Three Tools for Hiring Better Salespeople

by | Aug 5, 2020 | Blog

Your sales team is the foundation of revenue generation for your business. Their talent, skills, and aptitude are the primary determinant of your overall sales performance. 

The best sales strategies, leads, and products are of no value to you without the right team to bring in new business. Hiring people with the right skills and, more importantly, the right attitude, is critical. 

Here are three tools you NEED for successful hiring courtesy of the Sales Arbiter experts.

1- A detailed job description with specific expectations 

Start by establishing a comprehensive set of needs and expectations for the new position. These expectations should be clear to you and to any prospective applicants. 

It is a good idea to include a “day in the life” description of the job. This gives potential applicants a precise picture of what the work entails, preventing misunderstandings or dissonance about expectations.

Starting the search process with a clear picture of your ideal applicant makes the task of hiring more efficient and effective. This strategy allows you to search only for the skills, experience, and personality traits that match the position. 

Good potential fits for the position make a quick rise to the top while those who are not sort themselves out of your applicant pool. 

Sometimes an applicant might be “good on paper” but in practice, the job isn’t a good fit for them. You save time for both you and the applicant by making the job description as detailed as possible. 

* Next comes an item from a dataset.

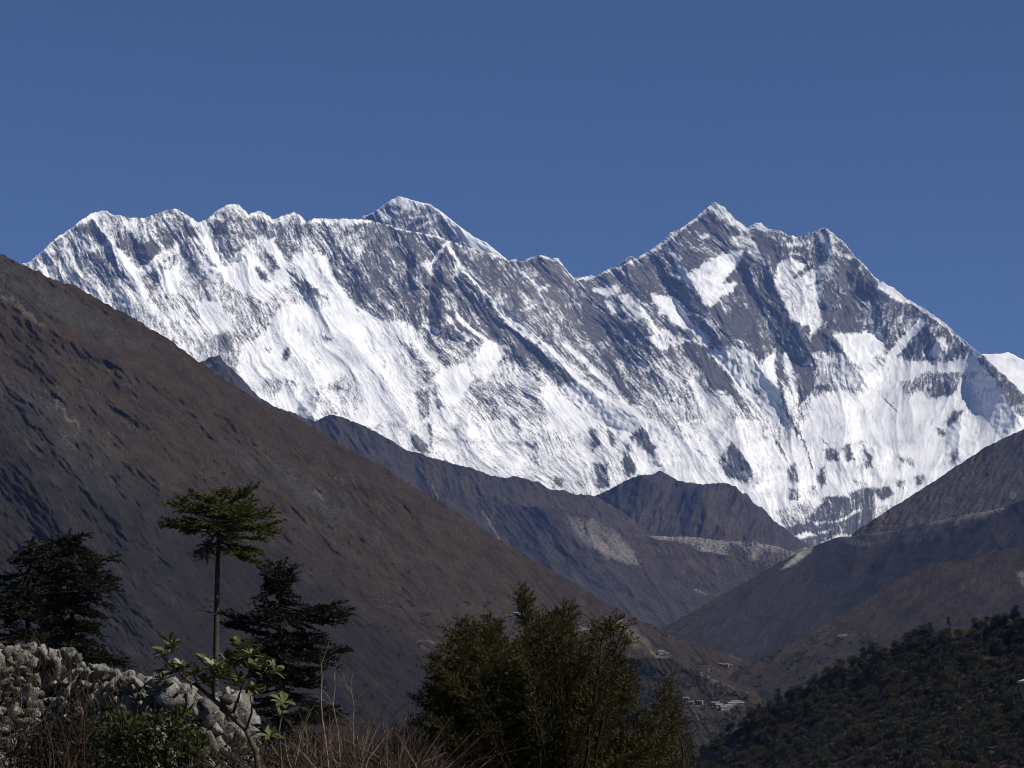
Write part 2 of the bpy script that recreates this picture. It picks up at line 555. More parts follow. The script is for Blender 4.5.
    ("N", .3, [(620, 20), (760, 90), (740, 160), (620, 110)]), ("N", .3, [(800, 60), (900, 240), (920, 320), (840, 230)]),
    ("N", .25, [(940, 320), (1010, 350), (1024, 500), (960, 440)]), ("N", .25, [(900, 50), (960, 100), (980, 180), (910, 120)]),
    # K
    ("K", .62, [(0, 280), (130, 420), (200, 640), (260, 768), (0, 768)]),
    ("K", .34, [(0, 0), (400, 0), (480, 200), (520, 290), (600, 410), (560, 440), (430, 370), (320, 250), (200, 130), (80, 80)]),
    ("K", .85, [(300, 170), (420, 270), (540, 390), (620, 450)], 36),
    ("K", .28, [(660, 0), (820, 0), (940, 190), (1024, 170), (1024, 540), (900, 500), (800, 350), (760, 560), (700, 440)]),
    ("K", .02, [(400, 0), (520, 0), (560, 120), (620, 300), (700, 460), (760, 550), (700, 540), (640, 440), (560, 320), (480, 180)]),  # left-facing wall in shadow, the shade painted as bare rock
    ("K", .08, [(560, 0), (660, 0), (740, 150), (700, 330), (640, 200), (560, 130)]),
    ("K", .95, [(740, 270), (850, 290), (850, 330), (780, 330)]), ("K", .9, [(800, 110), (850, 100), (940, 170), (920, 190)]),
    ("K", .08, [(790, 330), (860, 370), (960, 540), (900, 480)]),
    ("K", .92, [(130, 420), (240, 420), (380, 430), (520, 640), (460, 690), (330, 740), (200, 700)]),
    ("K", .12, [(0, 90), (80, 120), (200, 250), (300, 320), (370, 400), (240, 410), (180, 360), (60, 260), (0, 250)]),
    ("K", .58, [(760, 560), (900, 560), (1024, 600), (1024, 740), (900, 660)]),
    ("J", 1., [(720, 0), (790, 70), (870, 150), (1024, 240), (1024, 300), (960, 250), (850, 170), (760, 70)]),
    ("D", 1., [(-40, 400), (0, 430), (60, 480), (200, 600), (350, 700), (420, 768), (350, 768), (220, 650), (80, 560), (-40, 440)]),
    ("K", 1., [(0, 20), (60, 90), (220, 200), (380, 380), (520, 460), (760, 590), (900, 700), (1024, 768), (880, 768), (760, 640),
               (560, 560), (420, 430), (300, 330), (200, 240), (80, 110), (0, 60)]),
    # L
    ("L", .48, [(90, 400), (280, 340), (400, 460), (540, 620), (400, 620), (200, 640), (60, 600)]),
    ("L", .93, [(110, 10), (220, 50), (330, 130), (450, 260), (420, 290), (330, 200), (200, 140)]),
    ("L", .7, [(0, 60), (80, 170), (180, 190), (280, 260), (270, 300), (180, 280), (60, 170)]),
    ("L", .9, [(40, 240), (100, 230), (160, 310), (130, 310)]), ("L", .95, [(0, 400), (80, 420), (80, 450), (0, 440)]),
    ("L", .03, [(480, 30), (720, 30), (800, 350), (760, 390), (700, 260), (560, 240), (500, 130)]),
    ("L", .85, [(300, 480), (560, 680), (600, 768), (420, 768)]),
    ("L", .02, [(280, 260), (440, 300), (520, 380), (610, 560), (700, 720), (620, 680), (560, 590), (450, 560), (400, 450), (280, 350)]),  # shaded left flank of the long spur, painted dark as rock
    ("L", .95, [(560, 310), (680, 320), (760, 400), (820, 560), (740, 560), (660, 440)]),
    ("L", .97, [(480, 340), (620, 500), (720, 620), (850, 768)], 50),
    ("L", .9, [(790, 400), (870, 310), (880, 540), (890, 640), (860, 768), (800, 600)]),
    ("L", .2, [(860, 380), (920, 440), (960, 560), (920, 540), (880, 480)]),
    ("L", .05, [(920, 100), (1000, 200), (1024, 400), (1024, 500), (960, 380), (880, 330)]),
    ("L", .9, [(910, 350), (940, 340), (1010, 600), (1000, 640), (930, 450)]),
    # M
    ("M", .05, [(210, 0), (320, 40), (330, 210), (350, 250), (350, 430), (250, 560), (240, 380), (200, 220)]),
    ("M", .8, [(270, 290), (320, 240), (350, 290)]),
    ("M", .97, [(470, 95), (780, 85), (800, 190), (720, 240), (690, 330), (600, 270), (540, 200)]),
    ("M", .04, [(310, 130), (400, 20), (470, 120), (550, 220), (400, 200), (330, 210)]),
    ("M", .95, [(1024, 30), (860, 210), (850, 260)], 50),
    ("M", .75, [(340, 230), (540, 220), (600, 330), (740, 440), (560, 440), (420, 330)]),
    ("M", .15, [(340, 410), (440, 420), (440, 460), (380, 460)]),
    ("M", .99, [(330, 490), (460, 490), (500, 768), (290, 768)]),
    ("M", .45, [(890, 390), (1024, 420), (960, 510)]),
    ("M", .2, [(120, 350), (150, 560), (250, 720)], 24),
    # O
    ("O", .9, [(300, 0), (560, 0), (640, 140), (580, 230), (520, 280), (430, 150)]),
    ("O", .88, [(740, 230), (880, 260), (1024, 230), (1024, 560), (880, 560), (780, 480)]),
    ("O", .05, [(320, 180), (360, 180), (390, 280), (340, 320)]), ("O", .2, [(430, 190), (470, 220), (500, 290), (450, 290)]),
    ("O", .95, [(650, 140), (720, 240), (760, 330), (760, 430), (740, 300)]),
    ("O", .05, [(580, 240), (650, 165), (740, 300), (740, 360), (680, 360), (620, 260)]),
    ("O", .1, [(520, 400), (570, 280), (620, 460), (560, 490)]), ("O", .12, [(340, 400), (440, 400), (440, 560), (380, 560)]),
    ("O", .3, [(80, 500), (150, 490), (150, 540), (80, 560)]), ("O", .95, [(270, 340), (330, 330), (410, 400), (330, 390)]),
    ("O", .97, [(590, 290), (640, 300), (740, 370), (750, 440), (690, 480), (640, 460)]),
    # P
    ("P", .12, [(120, 260), (200, 150), (250, 200), (350, 350), (300, 400), (180, 370)]),
    ("P", .3, [(560, 300), (610, 280), (630, 390), (580, 380)]), ("P", .22, [(580, 440), (620, 440), (620, 510), (580, 500)]),
    ("P", .12, [(800, 190), (860, 170), (890, 250), (810, 270)]), ("P", .08, [(910, 180), (960, 160), (990, 260), (940, 270)]),
    ("P", .2, [(760, 350), (800, 290), (810, 400), (770, 440)]), ("P", .35, [(700, 420), (740, 430), (740, 490)]),
    ("P", .4, [(480, 100), (560, 270)], 10), ("P", .3, [(620, 20), (700, 230), (720, 310)], 10),
    ("P", .5, [(480, 580), (700, 520), (720, 640), (560, 690)]),
    ("P", .1, [(720, 600), (800, 490), (940, 490), (1024, 440), (1124, 440), (1124, 740), (860, 740), (730, 820), (540, 800), (560, 690), (700, 640)]),
    ("P", 1., [(610, 740), (680, 710), (740, 740), (640, 768)]), ("P", .9, [(760, 720), (830, 700), (820, 730)]),
    ("P", .55, [(740, 660), (900, 640), (1024, 580)], 20),
    # Q
    ("Q", .2, [(520, 270), (570, 190), (630, 200), (600, 260), (540, 300)]), ("Q", .1, [(460, 310), (500, 310), (530, 360), (480, 350)]),
    ("Q", .35, [(540, 480), (600, 430), (620, 500), (570, 550)]), ("Q", .35, [(200, 480), (330, 510), (330, 560), (250, 530)]),
    ("Q", .22, [(330, 620), (390, 590), (390, 660), (330, 690)]), ("Q", .2, [(200, 630), (260, 650), (250, 690), (210, 680)]),
    ("Q", .08, [(60, 700), (160, 670), (190, 720), (120, 768)]), ("Q", .2, [(0, 420), (50, 480), (60, 560), (0, 570)]),
    ("Q", .2, [(850, 0), (940, 10), (1100, 110), (1100, 240), (960, 190)]),
]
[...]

2 – A comprehensive compensation system 

Compensation isn’t everything when it comes to job satisfaction, but it’s an important part. 

There are two key reasons it’s important to be straightforward about compensation. 

One, you want applicants to see a direct link between compensation and their job performance. An effective compensation system incentivizes quality work from your team. Keep the structure simple so applicants and current team members are clear about their priorities. 

The second reason is to prevent disappointment down the road. It’s tempting to play up the benefits of a position, but don’t make any promises you don’t intend to keep. 

The last thing you want is to have a high-performing team member burn out a few months in because their expectations of success weren’t realized. 

Keep your compensation system simple and directly tied to business objectives. You want it to be something a 12-year-old could understand. 

3 – A process for them to assume their new duties with ease 

Before you put up job postings, start thinking about how to onboard your new hire. 

Once you’ve found the right fit, you want them on the team and at full capacity as soon as possible. 

You want your new hire to know what to do from day one. Confusion leads to frustration.  Make sure you’ve considered the details of the training and positioning the new hire. 

In short, build the ideal position for the ideal applicant. 

Put these tools into practice to ensure you find the right applicant and bring them onto your team without any slowdowns or issues. 

Remember:
People, not processes, create sales success.